The 2007 report by environmental consultants at Terracon concluded that the area would “require considerable modification prior to development,” adding that the soil was not stable enough to support a deep foundation system and that waste from the landfill could still be found at soil depths of seven and a half to sixteen feet.

When residents asked the CDPHE for more current research, the department agreed to require the developer to conduct water sampling both upstream and downstream of the landfill site. The group also worked with Colorado River Watch to conduct independent testing; those results are pending.

Once all the results are in, members of Friends of Ralston Creek Neighborhood hope to talk with the developer; their last contact was in March. According to McCarthy, Penwell seems reasonable and might consider putting a lower-impact project in the area. “It would be nice to keep it the way it is, but we have to be realistic,” she says. “If there's some way that we could keep some part of it more amenable to wildlife so that we could still keep the coyotes and the raptors and the beavers and the bobcats…[and] at the same time, you know, have it be profitable for the developer.”

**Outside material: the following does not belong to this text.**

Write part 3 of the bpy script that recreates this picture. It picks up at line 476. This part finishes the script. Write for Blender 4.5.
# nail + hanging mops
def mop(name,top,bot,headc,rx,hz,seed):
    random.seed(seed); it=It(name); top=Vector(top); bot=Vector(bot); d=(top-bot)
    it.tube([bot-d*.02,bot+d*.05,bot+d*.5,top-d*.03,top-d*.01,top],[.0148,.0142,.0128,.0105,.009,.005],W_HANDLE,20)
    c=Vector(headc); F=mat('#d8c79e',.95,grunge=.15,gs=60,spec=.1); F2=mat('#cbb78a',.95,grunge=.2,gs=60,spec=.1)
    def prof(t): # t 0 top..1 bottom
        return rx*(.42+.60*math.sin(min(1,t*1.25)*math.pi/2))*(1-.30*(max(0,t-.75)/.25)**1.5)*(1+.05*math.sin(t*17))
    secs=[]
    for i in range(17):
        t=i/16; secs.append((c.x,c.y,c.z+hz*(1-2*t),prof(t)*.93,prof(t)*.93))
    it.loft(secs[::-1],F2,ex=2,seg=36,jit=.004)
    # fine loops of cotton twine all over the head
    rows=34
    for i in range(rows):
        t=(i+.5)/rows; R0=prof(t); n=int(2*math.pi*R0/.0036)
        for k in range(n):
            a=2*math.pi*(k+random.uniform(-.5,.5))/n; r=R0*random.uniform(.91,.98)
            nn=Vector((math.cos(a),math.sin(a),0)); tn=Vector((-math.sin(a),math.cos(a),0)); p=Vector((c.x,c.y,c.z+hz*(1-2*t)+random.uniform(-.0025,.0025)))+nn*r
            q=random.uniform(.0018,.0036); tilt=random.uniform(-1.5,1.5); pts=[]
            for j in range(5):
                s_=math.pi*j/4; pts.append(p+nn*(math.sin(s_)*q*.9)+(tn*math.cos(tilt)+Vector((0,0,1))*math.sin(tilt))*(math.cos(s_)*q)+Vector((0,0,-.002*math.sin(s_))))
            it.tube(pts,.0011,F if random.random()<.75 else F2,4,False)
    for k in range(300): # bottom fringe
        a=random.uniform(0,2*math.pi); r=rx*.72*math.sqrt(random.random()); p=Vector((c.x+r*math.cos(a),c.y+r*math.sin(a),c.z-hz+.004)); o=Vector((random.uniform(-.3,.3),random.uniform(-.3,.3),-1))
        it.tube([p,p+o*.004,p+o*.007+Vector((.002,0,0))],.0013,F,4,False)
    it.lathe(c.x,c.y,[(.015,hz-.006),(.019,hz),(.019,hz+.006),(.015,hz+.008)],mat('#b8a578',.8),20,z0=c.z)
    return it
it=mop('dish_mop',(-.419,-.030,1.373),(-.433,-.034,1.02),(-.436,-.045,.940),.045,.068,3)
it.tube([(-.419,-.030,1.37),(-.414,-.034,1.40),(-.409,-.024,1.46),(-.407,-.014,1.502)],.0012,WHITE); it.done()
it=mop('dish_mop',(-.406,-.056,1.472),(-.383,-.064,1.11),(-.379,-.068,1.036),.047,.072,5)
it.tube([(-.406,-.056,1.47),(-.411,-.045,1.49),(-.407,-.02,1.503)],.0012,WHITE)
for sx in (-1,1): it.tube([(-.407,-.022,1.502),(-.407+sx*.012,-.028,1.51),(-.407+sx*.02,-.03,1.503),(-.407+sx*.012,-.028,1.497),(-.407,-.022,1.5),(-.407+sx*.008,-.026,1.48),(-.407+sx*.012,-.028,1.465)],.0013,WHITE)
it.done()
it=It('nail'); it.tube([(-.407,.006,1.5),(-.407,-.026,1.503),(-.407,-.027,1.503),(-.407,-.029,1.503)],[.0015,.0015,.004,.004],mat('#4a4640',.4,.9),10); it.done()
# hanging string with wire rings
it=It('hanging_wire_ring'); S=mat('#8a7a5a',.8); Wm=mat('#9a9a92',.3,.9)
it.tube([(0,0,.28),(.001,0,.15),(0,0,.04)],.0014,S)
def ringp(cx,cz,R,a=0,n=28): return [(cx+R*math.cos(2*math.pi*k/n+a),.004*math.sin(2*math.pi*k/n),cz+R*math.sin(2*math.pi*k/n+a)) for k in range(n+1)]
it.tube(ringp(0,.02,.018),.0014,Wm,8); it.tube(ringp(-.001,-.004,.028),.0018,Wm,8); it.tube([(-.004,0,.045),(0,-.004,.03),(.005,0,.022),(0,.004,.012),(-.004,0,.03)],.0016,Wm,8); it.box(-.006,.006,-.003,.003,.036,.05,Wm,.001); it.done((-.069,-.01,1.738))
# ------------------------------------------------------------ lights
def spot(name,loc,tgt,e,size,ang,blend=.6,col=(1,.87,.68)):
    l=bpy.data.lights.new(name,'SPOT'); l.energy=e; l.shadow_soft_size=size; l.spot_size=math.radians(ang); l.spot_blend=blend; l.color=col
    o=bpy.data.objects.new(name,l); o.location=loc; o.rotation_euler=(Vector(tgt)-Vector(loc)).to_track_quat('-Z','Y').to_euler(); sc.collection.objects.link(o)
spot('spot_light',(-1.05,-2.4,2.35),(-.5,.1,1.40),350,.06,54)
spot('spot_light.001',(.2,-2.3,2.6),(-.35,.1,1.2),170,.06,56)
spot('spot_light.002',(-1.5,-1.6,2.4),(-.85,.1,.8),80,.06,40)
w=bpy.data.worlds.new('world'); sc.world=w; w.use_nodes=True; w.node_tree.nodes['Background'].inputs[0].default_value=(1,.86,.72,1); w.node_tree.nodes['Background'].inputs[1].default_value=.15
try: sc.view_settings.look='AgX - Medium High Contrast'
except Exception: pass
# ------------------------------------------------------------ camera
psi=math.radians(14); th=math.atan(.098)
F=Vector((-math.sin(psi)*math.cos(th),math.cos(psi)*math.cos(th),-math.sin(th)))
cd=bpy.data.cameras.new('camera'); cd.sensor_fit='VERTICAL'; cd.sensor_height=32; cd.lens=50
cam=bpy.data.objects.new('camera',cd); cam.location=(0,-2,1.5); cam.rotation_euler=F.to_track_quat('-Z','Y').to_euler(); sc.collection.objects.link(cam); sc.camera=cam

Penwell says that the company will decide whether the project is viable by the end of July, but declines to offer further comment.

The last project proposal from Carlson Land on file with the City of Arvada dates back to March 2021. While the city did not respond to a request for comment, notes made by city staffers on the proposal indicate that they're concerned with the drainage plan as well as stream-bank stability, citing the dangers of possible flooding.

“If this was in the middle of the desert, we wouldn't be asking the same questions," notes McCarthy. "But because this is so close to Ralston Creek…we don't know what's underneath that surface and how it could possibly affect the creek."